Dirham's peg to dollar no longer viable as US economy spirals into recession, economist warns.

The UAE's booming economy is being held back by its currency peg to the weak US dollar, the Asia editor of The Economist magazine told ArabianBusiness.com on Monday.

Speaking on the sidelines of a conference in Abu Dhabi, Pam Woodall said it was no longer economically viable for the UAE and other Gulf states to continue with their dollar peg as the US economy was spiralling into recession.

“All countries pegged to the dollar are suffering rising inflation.
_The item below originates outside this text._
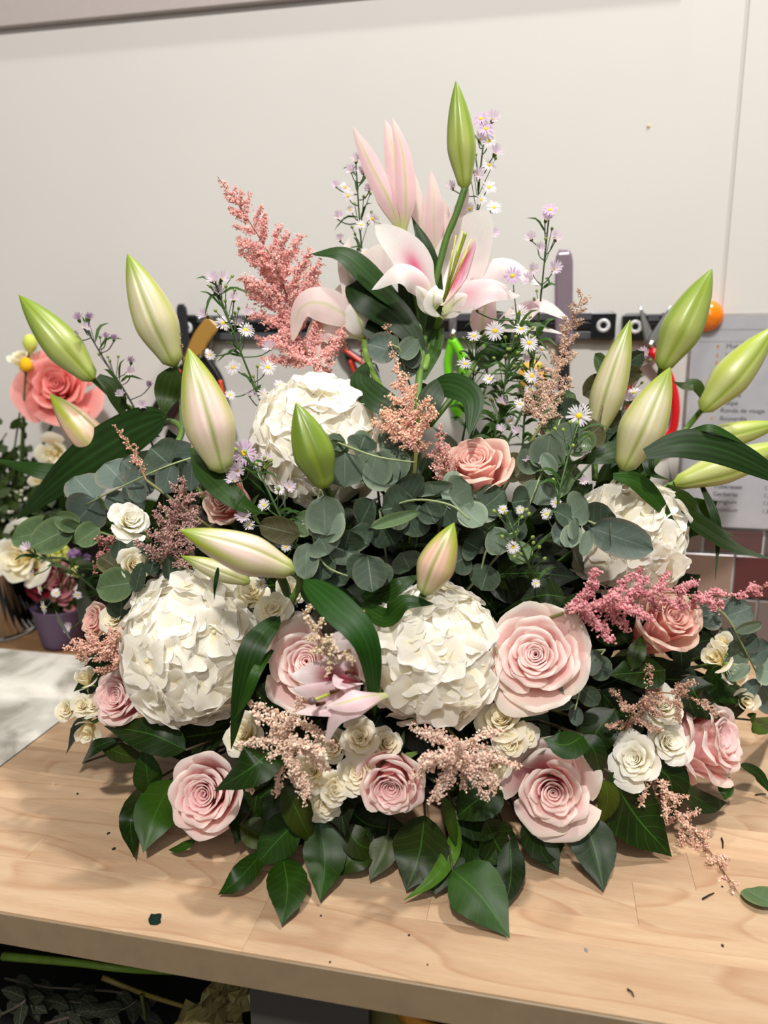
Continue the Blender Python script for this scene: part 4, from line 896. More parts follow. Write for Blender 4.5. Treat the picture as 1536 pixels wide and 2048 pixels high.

Abu Dhabi is growing at an amazing rate, it does not make economic sense for booming economies to peg their currencies to a country that is about to go into recession,” Woodall said.

Woodall predicted the issue of the dollar peg would continue to dog Gulf states over the next year as further rate cuts by the US Federal Reserve fuelled inflationary pressure.

The Fed has cut interest rates by 225 basis points to 3% since September 18 to help ward off recession.

Gulf states have been forced to mirror to deter bets on an appreciation of their dollar-pegged currencies at a time when their economies are booming and inflation is at record levels.

Inflation in Saudi Arabia, the Gulf's largest economy, hit a 27-year peak of 7% in January, while in the UAE inflation hit a 19-year high of 9.3% - the latest available figure.

Soaring inflation and the need for a more flexible monetary policy has heaped pressure on central banks to revalue or depeg their currencies.

Woodall said that if the UAE was independent of the GCC and its politics, the country would have de-pegged already.

“The governor of the central bank said last year that the bank needed to reconsider the peg, but because you have to consider the Gulf region as whole, including Saudi Arabia, the Gulf economies have to move together,” she said.

Woodall said the US recession and resulting weakening of its currency would see the end of the dollar as the world’s main reserve currency.

Countries hold large amounts of dollars in reserve in part to maintain the stability of their own currencies.

“Already we are seeing evidence where central banks are putting a smaller percentage of their reserves into dollars,” she said.

Woodall said the impact of a US recession on the global economy would be reduced by the strength of global emerging markets such as China and India.

Rapid growth in these two countries will give the global economy a massive boost, with China set to become the world’s largest economy within twenty years, she said.

However, she warned the shift in world power due to the growth in Asian economies would inevitably cause new world tensions.